Luzeaux depicts the conflict as an “innovation cycle against innovation cycle,” with Ukraine forced to broaden innovation beyond narrow tactical platform tweaks to span strategic, operational and tactical levels simultaneously—an adaptive model NATO is now attempting to institutionalise. Practically, he points to layered counter-UAS experimentation cycles running every two to three months, indicating an intent to treat counter-drone capability as a continuously tuned system rather than a one-off procurement.

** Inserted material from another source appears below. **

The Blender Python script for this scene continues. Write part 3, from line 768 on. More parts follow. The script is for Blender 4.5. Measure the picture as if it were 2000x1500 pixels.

Architecturally, the emphasis is on separating functions from platforms and exploiting dual-use technology, including concepts such as using 5G infrastructure not only for communications but also for sensing. For European procurement officers and aerospace executives, the signal is a growing premium on modular payloads, software-defined capability, open interfaces and certification pathways that allow rapid integration of civilian tech into military architectures.

Standards policy is presented as another inflection point: NATO is seeking to adopt commercial and international standards rather than adapt them through slow alliance processes, while still relying on exercises to standardise procedures for multinational operations. Luzeaux also cites a Baltic Sea initiative—started as an experiment and now used by several northern countries—employing uncrewed surface vehicles to patrol and detect activity linked to Russia’s shadow fleet, illustrating the alliance’s push to move pilots into operational use faster. For Europe, the direction of travel is clear: competitive advantage will accrue to states and firms that can deliver interoperable systems quickly, iterate in exercises, and plug into NATO’s “glue” layer that pairs, for example, a US drone, German C2 and a French sensor into a single operational construct.